Le chemin « rouge » est l’axe qui relie le Nord au Sud, c’est la voie bonne et droite. Les sept cercles gravés sur la pierre représentent les sept rites selon lesquels la pipe sera utilisée. Les sept rites sont : la garde de l’âme d’un défunt, le rite de purification, l’imploration d’une vision, la danse du soleil, l’apparentage, la préparation de la jeune fille aux devoirs de la femme et le lancement de la balle. »

Enfin, après fait le tour de la tente suivant la marche du Soleil, la mystérieuse femme sortit puis, à une certaine distance, s’assit. Quand elle se leva, les hommes furent stupéfaits de voir qu’elle était changée en un jeune bison rouge et brun qui s’éloigna. S’étant couché un peu plus loin, il se redressa, c’était alors un bison blanc qui, après avoir roulé sur le sol, devint noir…

En ce qui concerne les aspirations de l’indien, elles découlent de sa persuasion d’être doté d’un « pouvoir personnel », d’un « esprit gardien » qui incite l’homme de connaissance à tenter de se l’approprier afin d’en user. C’est ainsi que Sitting Bull fut guidé par l’esprit du Bison et aussi de l’Aigle. Quant à Crazy Horse, il eut la vision du Cheval qui se cabre ainsi que de l’Eclair.

Pour l’indien Sioux, la pipe, le calumet, était le fondement de tous les rites.

L’indien a conscience des états multiples de l’être. Pour lui, l’être universel est semblable à une toile d’araignée, substance émanée de Wakan-Tanka, tous les états d’être étant reliés par un réseau d’énergie.
Donné par la Femme-Bison-Blanc, le calumet est l’élément primordial et indispensable à la connexion divine. Le calumet est utilisé selon un rite qui s’avère être une consécration car l’indien, après une purification préalable par le jeûne et la sudation dans un tepee où la vapeur est produite par de l’eau versée sur des pierres chauffées, dans la solitude, va invoquer le Grand-Esprit après avoir salué le Ciel, la Terre et les quatre points cardinaux en leur offrant la pipe soit en dirigeant la fumée vers les quatre directions, soit vers le feu central. (La fumée a ici un rôle purificateur identique à celui de l’encens.)

La « Quête de la Vision » est également un rite important des indiens Sioux.

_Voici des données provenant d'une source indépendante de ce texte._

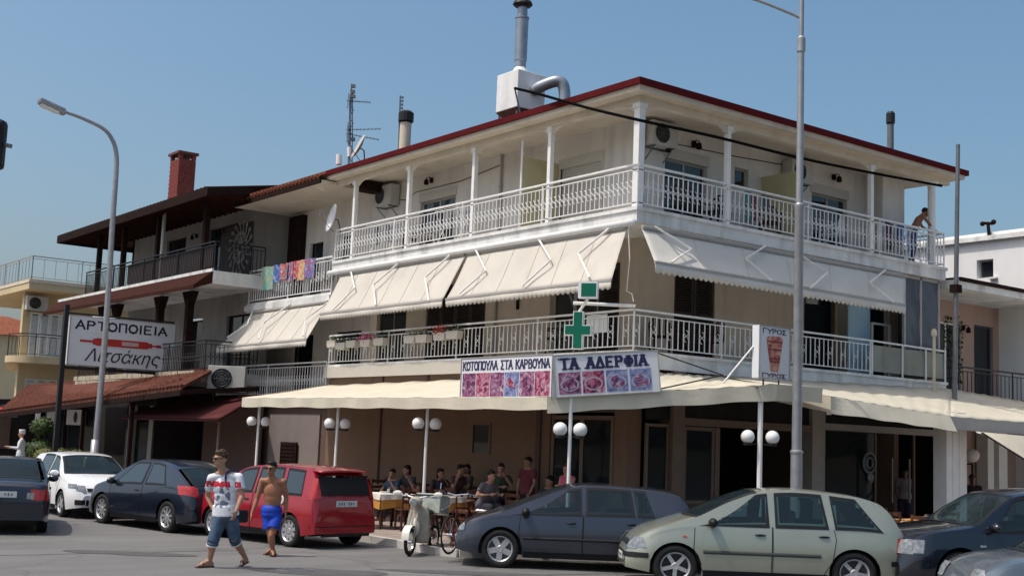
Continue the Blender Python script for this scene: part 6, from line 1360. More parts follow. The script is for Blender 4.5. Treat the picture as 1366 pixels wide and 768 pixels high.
def hand(mb, wrist, d, palm_n, s=1, curl=.5, thumb=1):
    """palm, four unequal fingers with bends, thumb from the side"""
    d = Vector(d).normalized(); pn = Vector(palm_n); pn = (pn-d*pn.dot(d)).normalized(); side = d.cross(pn)*thumb; w = Vector(wrist)
    mb.ell(w+d*.045*s, (.036*s,.018*s,.05*s), 10, 8, Matrix((side, pn, d)).transposed())
    for k, L in enumerate((.07,.078,.073,.058)):
        b0 = w+d*.085*s+side*((1.5-k)*.019*s); a = curl*(.5+.12*k); m1 = b0+(d*math.cos(a)+pn*math.sin(a))*L*.45*s; m2 = m1+(d*math.cos(a*2.1)+pn*math.sin(a*2.1))*L*.32*s; m3 = m2+(d*math.cos(a*2.9)+pn*math.sin(a*2.9))*L*.25*s
        cap(mb, b0-d*.02*s, m1, .0098*s, .0092*s, 8); cap(mb, m1, m2, .0092*s, .0085*s, 8); cap(mb, m2, m3, .0085*s, .007*s, 8)
    b0 = w+d*.03*s+side*.03*s; m1 = b0+(side*.75+d*.6+pn*.25).normalized()*.035*s; m2 = m1+(side*.25+d*.85+pn*.35).normalized()*.032*s; cap(mb, b0, m1, .013*s, .011*s, 8); cap(mb, m1, m2, .011*s, .008*s, 8)
def person(label, J, skin, hair, vox=.011, fine=True, clothes=(), group=None, hat=None, glasses=False, hairlen=0, feet='sandal', gaze=None, scale=1.0, female=False):
    """J: world joints. head neck chest pelvis, shL elL waL shR elR waR, hipL knL anL toL hipR knR anR toR; fwd = facing"""
    J = {k: Vector(v) for k, v in J.items()}; s = scale
    for sd in 'LR': g0 = min(J['toL'].z, J['toR'].z) if not fine else 0; J['to'+sd].z = max(J['to'+sd].z, g0+.035); J['an'+sd].z = max(J['an'+sd].z, g0+.10)
    base = Vector((J['pelvis'].x, J['pelvis'].y, min(J['toL'].z, J['toR'].z)-.02)); t = thing('person', label, 'person', base, 0, group, True)
    fwd = J['fwd'].normalized(); b = MB(); shd = (J['shL']-J['shR']).normalized(); up = (J['neck']-J['pelvis']).normalized(); Rm = Matrix((shd, up.cross(shd)*-1, up)).transposed(); Rm = Matrix((shd, shd.cross(up)*-1, up)).transposed()
    ch = J['chest']; pv = J['pelvis']; wa = ch.lerp(pv, .55)
    b.ell(ch+up*.03*s, (.160*s,.100*s,.17*s), 18, 12, Rm); b.ell(ch-up*.08*s, (.150*s,.098*s,.17*s), 18, 12, Rm); b.ell(wa, (.132*s,.092*s,.15*s), 18, 12, Rm); b.ell(pv, (.158*s,.11*s,.13*s), 18, 12, Rm); b.ell(pv-up*.06*s-fwd*.03*s, (.15*s,.115*s,.10*s), 18, 12, Rm)
    for sd in 'LR': cap(b, J['neck'].lerp(ch, .22), J['sh'+sd], .055*s, .056*s); cap(b, J['neck']+up*.01*s, J['sh'+sd]-up*.01*s, .05*s, .042*s)
    hd_ = J['head']; cap(b, J['neck']-up*.03*s, hd_-ZU*.05*s, .058*s, .052*s); gz = (gaze or J.get('gz') or fwd); Rh = frame_rot(ZU*1+(hd_-J['neck'])*1.5, gz)
    b.ell(hd_+Rh @ Vector((0,-.012*s,.025*s)), (.074*s,.095*s,.098*s), 18, 14, Rh); b.ell(hd_+Rh @ Vector((0,.022*s,-.045*s)), (.056*s,.066*s,.075*s), 16, 12, Rh)
    b.ell(hd_+Rh @ Vector((0,.045*s,-.098*s)), (.028*s,.028*s,.022*s), 10, 8, Rh)
    cap(b, hd_+Rh @ Vector((0,.083*s,.022*s)), hd_+Rh @ Vector((0,.108*s,-.02*s)), .010*s, .014*s, 8)
    for e in (-1, 1): b.ell(hd_+Rh @ Vector((e*.075*s,-.008*s,-.01*s)), (.010*s,.02*s,.032*s), 8, 6, Rh); b.ell(hd_+Rh @ Vector((e*.03*s,.078*s,.034*s)), (.024*s,.014*s,.009*s), 8, 6, Rh)
    b.ell(hd_+Rh @ Vector((0,.082*s,-.055*s)), (.026*s,.014*s,.010*s), 8, 6, Rh)
    for sd in 'LR':
        limb(b, J['sh'+sd], J['el'+sd], .052*s, .047*s, .036*s); limb(b, J['el'+sd], J['wa'+sd], .038*s, .038*s, .025*s, .3)
        limb(b, J['hip'+sd], J['kn'+sd], .088*s, .080*s, .053*s); limb(b, J['kn'+sd], J['an'+sd], .053*s, .058*s, .036*s, .3)
        an = J['an'+sd]; to = J['to'+sd]; dv = (to-an); dv.z *= 1; heel = an-Vector((dv.x,dv.y,0)).normalized()*.04*s+Vector((0,0,-.055*s)) if (to.z-an.z) > -.13*s else an+(an-J['kn'+sd]).normalized()*.06*s
        cap(b, heel, an, .032*s, .036*s); cap(b, heel, to, .033*s, .024*s); cap(b, an, to.lerp(an, .35), .036*s, .030*s)
        hv = J.get('ha'+sd); dd_ = (hv-J['wa'+sd]) if hv is not None else (J['wa'+sd]-J['el'+sd]); inw = (pv-J['wa'+sd]); inw.z = 0
        if fine: hand(b, J['wa'+sd], dd_, inw.normalized()+fwd*.3, s, .45, 1 if (dd_.normalized().cross(inw)).dot(fwd) > 0 else -1)
        else: hand(b, J['wa'+sd], dd_, inw.normalized()+fwd*.3, s*1.05, .3, 1 if (dd_.normalized().cross(inw)).dot(fwd) > 0 else -1)
    body = remeshed(b, 'body', skin, t, vox, 5 if fine else 2)
    # eyes, brows, mouth
    e_ = MB()
    for e in (-1, 1): e_.ell(hd_+Rh @ Vector((e*.030*s,.084*s,.014*s)), (.013*s,.008*s,.007*s), 8, 6, Rh)
    e_.build('eyes', M['black'], t, smooth=True); e_ = MB(); e_.ell(hd_+Rh @ Vector((0,.092*s,-.057*s)), (.022*s,.006*s,.005*s), 8, 6, Rh); e_.build('mouth', mat('lips', (.25,.08,.07), .5) if fine else M['ink_maroon'], t, smooth=True)
    if glasses:
        g = MB()
        for e in (-1, 1): g.ell(hd_+Rh @ Vector((e*.032*s,.098*s,.016*s)), (.027*s,.008*s,.02*s), 12, 8, Rh); g.path([hd_+Rh @ Vector((e*.058*s,.088*s,.02*s)), hd_+Rh @ Vector((e*.078*s,0,.015*s))], .004*s, 4)
        g.path([hd_+Rh @ Vector((-.01*s,.104*s,.02*s)), hd_+Rh @ Vector((.01*s,.104*s,.02*s))], .004*s, 4); g.build('sunglasses', M['black'], t, smooth=True)
    h = MB()
    if hat is None:
        h.ell(hd_+Rh @ Vector((0,-.026*s,.048*s)), (.080*s,.094*s,.086*s), 16, 12, Rh)
        h.ell(hd_+Rh @ Vector((0,.03*s,.100*s)), (.058*s,.05*s,.03*s), 12, 8, Rh)
        if hairlen: h.ell(hd_+Rh @ Vector((0,-.06*s,-.03*s-hairlen*.5)), (.078*s,.05*s,.09*s+hairlen*.6), 14, 10, Rh)
        rnd = random.Random(5)
        for i in range(40): d = Vector((rnd.gauss(0,1), rnd.gauss(-.3,1), abs(rnd.gauss(.4,1)))).normalized(); h.ell(hd_+Rh @ Vector((d.x*.078*s, d.y*.092*s-.02*s, d.z*.09*s+.045*s)), .014*s, 6, 5)
        remeshed(h, 'hair', hair, t, vox*.9, 1)
    else:
        h.ell(hd_+Rh @ Vector((0,-.02*s,.05*s)), (.088*s,.10*s,.085*s), 14, 10, Rh); h.tube(hd_+Rh @ Vector((0,-.01*s,.045*s)), hd_+Rh @ Vector((0,-.01*s,.15*s)), .088*s, .10*s, 14); remeshed(h, 'cap', hat, t, vox, 1)
    for kind, m in clothes:
        c = MB(); g = .014*s
        if kind in ('tshirt', 'vest', 'shirt'):
            c.ell(ch+up*.035*s, (.175*s+g,.112*s+g,.165*s), 18, 12, Rm); c.ell(ch-up*.08*s, (.155*s+g,.106*s+g,.17*s), 18, 12, Rm); c.ell(wa, (.150*s+g,.102*s+g,.15*s), 18, 12, Rm)
            c.ell(pv+up*.05*s, (.158*s+g,.115*s+g,.12*s), 18, 12, Rm)
            n_ = 24; lo_c = pv-up*.05*s; hi_c = pv+up*.10*s; vs = [q+Rm @ Vector((rx*math.cos(2*PI*i/n_), ry*math.sin(2*PI*i/n_), 0)) for q, rx, ry in ((lo_c,.178*s+g,.132*s+g),(hi_c,.165*s+g,.115*s+g)) for i in range(n_)]
            c.add(vs, [(i, (i+1) % n_, n_+(i+1) % n_, n_+i) for i in range(n_)]+[tuple(range(n_-1,-1,-1)), tuple(range(n_, 2*n_))])
            for sd in 'LR':
                cap(c, J['neck'].lerp(ch, .18), J['sh'+sd], .056*s, .058*s)
                if kind == 'tshirt': e = J['sh'+sd].lerp(J['el'+sd], .62); c.ell(J['sh'+sd], .060*s, 12, 8); c.tube(J['sh'+sd], e, .060*s, .064*s, 14)
                if kind == 'shirt': e = J['el'+sd]; c.ell(J['sh'+sd], .066*s, 12, 8); c.tube(J['sh'+sd], e, .064*s, .05*s, 14); cap(c, e, J['wa'+sd].lerp(e, .08), .05*s, .036*s)
        if kind in ('shorts', 'jeans', 'trousers', 'swim'):
            c.ell(pv-up*.0*s, (.170*s+g,.125*s+g,.12*s), 18, 12, Rm); c.ell(pv-up*.06*s, (.165*s+g,.13*s+g,.10*s), 18, 12, Rm)
            for sd in 'LR':
                k = {'shorts': 1.02, 'jeans': 1.0, 'swim': .66, 'trousers': 1.0}[kind]; e = J['hip'+sd].lerp(J['kn'+sd], min(k, 1)); c.ell(J['hip'+sd], .10*s, 12, 8); c.tube(J['hip'+sd], e, .103*s, (.083 if kind != 'swim' else .108)*s, 16)
                if kind in ('trousers',): cap(c, J['kn'+sd], J['an'+sd]+(J['kn'+sd]-J['an'+sd])*.05, .075*s, .06*s)
                if kind == 'jeans': e2 = J['kn'+sd].lerp(J['an'+sd], .16); c.tube(e, e2, .083*s, .082*s, 16)
        if kind == 'skirt':
            c.ell(pv, (.175*s,.13*s,.12*s), 16, 10, Rm); cap(c, J['hipL'], J['knL'], .11*s, .10*s); cap(c, J['hipR'], J['knR'], .11*s, .10*s)
        o = remeshed(c, {'tshirt':'t_shirt','vest':'vest','shirt':'shirt','shorts':'shorts','jeans':'denim_shorts','trousers':'trousers','swim':'swim_shorts','skirt':'skirt'}[kind], m, t, vox, 2)
        if kind == 'jeans':
            for sd in 'LR':
                a = J['kn'+sd].lerp(J['an'+sd], .13); b_ = J['kn'+sd].lerp(J['an'+sd], .19); MB().tube(a, b_, .085*s, .086*s, 18).build('turned_cuff', M['white_cloth'], o)
    if feet == 'sandal':
        for sd in 'LR':
            an = J['an'+sd]; to = J['to'+sd]; dv = (to-an); hor = Vector((dv.x,dv.y,0)).normalized(); flat = dv.z > -.13
            f = MB(); a = (an-hor*.07+Vector((0,0,-.088))) if flat else an+(an-J['kn'+sd]).normalized()*.085; e = to+hor*.035-ZU*.028 if flat else to+(to-a).normalized()*.03
            f.bar(a, e, .085, .018, ZU if flat else hor); q = a.lerp(e, .66); sdv = (e-a).normalized().cross(ZU).normalized(); upv = sdv.cross((e-a).normalized())
            f.path([q-sdv*.045, q-sdv*.03+upv*.055, q+upv*.068, q+sdv*.03+upv*.055, q+sdv*.045], .010, 5); f.build('flip_flop', M['sandal'], t)
    return t
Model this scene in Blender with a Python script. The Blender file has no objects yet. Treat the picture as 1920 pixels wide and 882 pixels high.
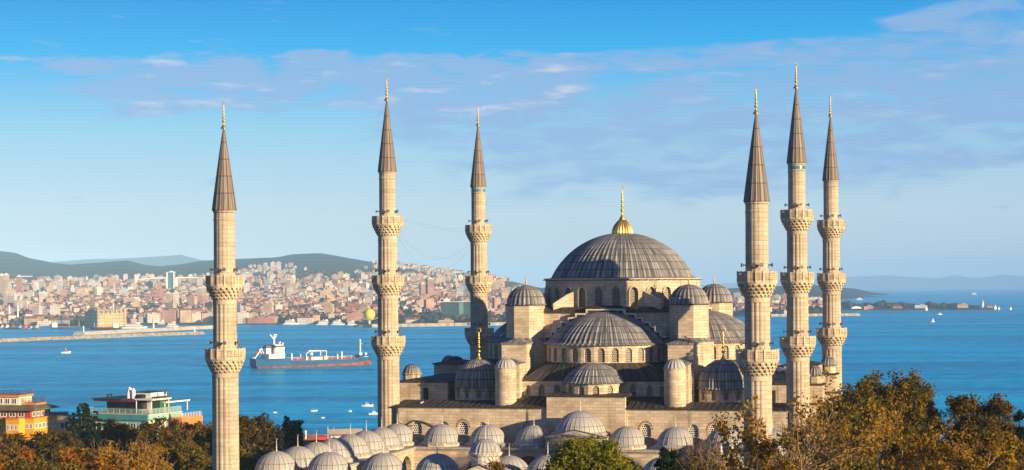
import bpy, math, random
from math import sin, cos, pi, radians as R, sqrt, atan2
from mathutils import Vector, Matrix
import numpy as np
S = bpy.context.scene
COL = S.collection

# ------------------------------------------------------------------ camera, sky, sun, exposure
FPX, TH, CX, CY, EYE, HOR, ROLL = 3766.78, R(-14.461), 65.68, -239.705, 66.0, 530.43, R(.3734)
cam = bpy.data.cameras.new('camera'); camo = bpy.data.objects.new('camera', cam); COL.objects.link(camo)
cam.sensor_width = 36; cam.lens = 36*FPX/1920; cam.shift_y = (HOR-441)/1920
cam.clip_start = 1; cam.clip_end = 90000
camo.matrix_world = Matrix.Translation((CX, CY, EYE)) @ Matrix.Rotation(-TH, 4, 'Z') @ Matrix.Rotation(pi/2, 4, 'X') @ Matrix.Rotation(-ROLL, 4, 'Z')
S.camera = camo
S.cycles.volume_bounces = 1

SUN_AZ = R(114.6)      # clockwise from +Y
SUN_EL = R(10.8)
SUN_DIR = Vector((sin(SUN_AZ)*cos(SUN_EL), cos(SUN_AZ)*cos(SUN_EL), sin(SUN_EL)))
sl = bpy.data.lights.new('sun', 'SUN'); sl.energy = 5.0; sl.angle = R(.55); sl.color = (1.0, .75, .45)
so = bpy.data.objects.new('sun', sl); COL.objects.link(so)
so.rotation_euler = SUN_DIR.to_track_quat('Z', 'Y').to_euler(); so.location = (300, -100, 200)
S.view_settings.view_transform = 'Standard'; S.view_settings.look = 'None'
S.view_settings.exposure = 0.95; S.view_settings.gamma = 1.0; S.view_settings.use_curve_mapping = False

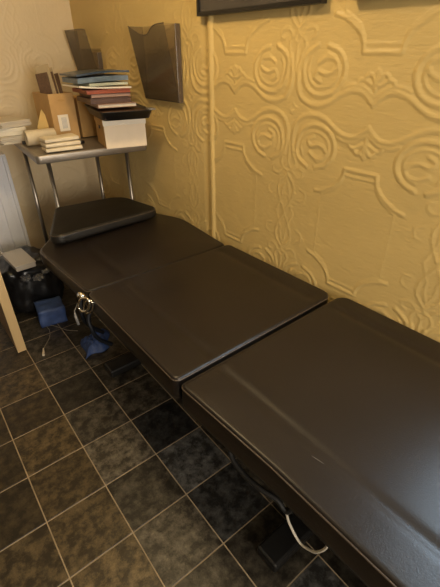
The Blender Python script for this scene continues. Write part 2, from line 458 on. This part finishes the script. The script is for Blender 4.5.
# chrome ring lever at the section join
def ring(cx, cy, cz, ry, rz, tilt, twist, r):
    pts = []
    for k in range(41):
        a = 2 * PI * k / 40; v = Vector((0, ry * math.cos(a), rz * math.sin(a)))
        v = Matrix.Rotation(twist, 3, 'Z') @ (Matrix.Rotation(tilt, 3, 'X') @ v)
        pts.append(v + Vector((cx, cy, cz)))
    bm = bmesh.new(); tube(bm, pts, r, 10, False); return bm
lv = cpart('release_ring', ring(.425, 1.425, .605, .055, .026, -.75, .25, .0055), M['chrome'], smooth=True)
cpart('release_ring', ring(.436, 1.408, .600, .050, .022, -.85, .25, .0042), M['chrome'], smooth=True)
bm = bmesh.new(); tube(bm, [(.425, 1.455, .64), (.46, 1.47, .60), (.53, 1.47, .55)], [.013, .008, .008], 12)
cpart('lever_pivot', bm, M['chrome'], smooth=True)
# hanging straps, hoses and cable
bm = bmesh.new(); tube(bm, smooth_path([(.55, 1.66, .55), (.49, 1.66, .50), (.47, 1.64, .42), (.49, 1.64, .35), (.56, 1.66, .26)]), .011, 8)
cpart('navy_strap', bm, M['navy'], smooth=True)
bm = bmesh.new(); tube(bm, smooth_path([(.55, 1.54, .55), (.47, 1.54, .47), (.465, 1.52, .40), (.49, 1.53, .33), (.55, 1.54, .26)]), .010, 8)
cpart('navy_strap', bm, M['navy'], smooth=True)
bm = bmesh.new(); tube(bm, [(.44, 1.53, .57), (.402, 1.50, .545), (.398, 1.49, .525), (.400, 1.478, .485)], [.002, .002, .0065, .006], 8)
cpart('grey_connector', bm, M['grey_connector'], smooth=True)
bm = bmesh.new(); tube(bm, smooth_path([(.52, .60, .56), (.49, .56, .49), (.485, .50, .468), (.49, .43, .470), (.505, .385, .465), (.512, .35, .445), (.53, .33, .50), (.56, .32, .54)]), .008, 8)
cpart('black_hose', bm, M['black_rubber'], smooth=True)
bm = bmesh.new(); tube(bm, smooth_path([(.53, .38, .53), (.52, .371, .463), (.52, .355, .413), (.52, .34, .384), (.52, .300, .352), (.52, .261, .372), (.52, .245, .394), (.52, .228, .44), (.53, .22, .50), (.56, .22, .54)]), .0038, 8)
wc = cpart('cable_loop', bm, M['white_cable'], smooth=True); wc['label'] = 'thin white cable hanging in a loop below the couch'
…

Elle était précédée d’une préparation rituelle dirigée par les Wicasa-Wakan, hommes de pouvoir, hommes de connaissance, préparation appelée Inikagapi, c’est-à-dire restauration du souffle vital (1), dans la hutte de sudation.

La « Quête de la Vision » est un acte de pouvoir (2), une relation au monde Wakan, qui offre l’avantage de conférer des pouvoirs particuliers et par là même, révèle la vocation de chacun au sein du groupe, mais aussi son rapport avec la Nature, les animaux, les végétaux, le vivant. La mise en œuvre d’une « vision-pouvoir » au bénéfice de la communauté prenait la forme d’un culte.

Les « Rêveurs » instauraient des cultes particuliers en fonction de la Nature de leurs visions et du pouvoir ainsi conféré. Ainsi les « Rêveurs d’Ours » étaient de grands guérisseurs. Il y avait les « Rêveurs de Bison », les « Rêveurs d’Aigle » et ceux de la « Femme à Double Tête ». Cependant le plus puissant était celui des « Rêveurs d’Orage » dont la vision était celle du Wakinyan Oyate, le Peuple des Oiseaux Tonnerre.

Autre rite important, celui de la Danse du Soleil, Wi Wanyang Wacipi, était la réunion des composantes de l’Oyate (3). Son mérite était de transférer un grand pouvoir au peuple. En contrepartie des souffrances qu’ils s’imposaient, les participants en retiraient de puissantes visions.

Enfin, le rite de la « Garde de l’Esprit », Wanagi, après la mort d’un être cher présentait un double avantage. D’une part le Wanagi du défunt (4) était nourri pendant un certain temps avant de rejoindre le monde des esprits, d’autre part l’officiant retirait pour lui-même, une partie du savoir ou de la sagesse du défunt.

Au travers de ces esquisses concernant la spiritualité des indiens, sioux en particulier, on comprend mieux que les chefs Sitting Bull et Crazy Horse furent essentiellement, avant d’être des guerriers, des chamans défendant leur Terre Sacrée, dont le mythe précise que cette terre est faite de la substance des ancêtres qui périrent par un déluge contre les intraitables envahisseurs blancs.

CB © la Lettre de Thot – DR, août 2004.

En illustration : Photo d’Edward S. Curtis

En exergue, citation extraite de Paroles Indiennes – Albin Michel – Carnets de Sagesse

(1) Encore appelé Prana, par d’autres Traditions.

(2) Sur la notion de pouvoir en chamanisme, il semble important de relire ce que nous en dit Don Juan, le maître de Carlos Castaneda qui a le mieux explicité ce terme.

(3) Voir plus haut dans les articles de 2004.

(4) Sorte de double éthérique, Ka des Egyptiens.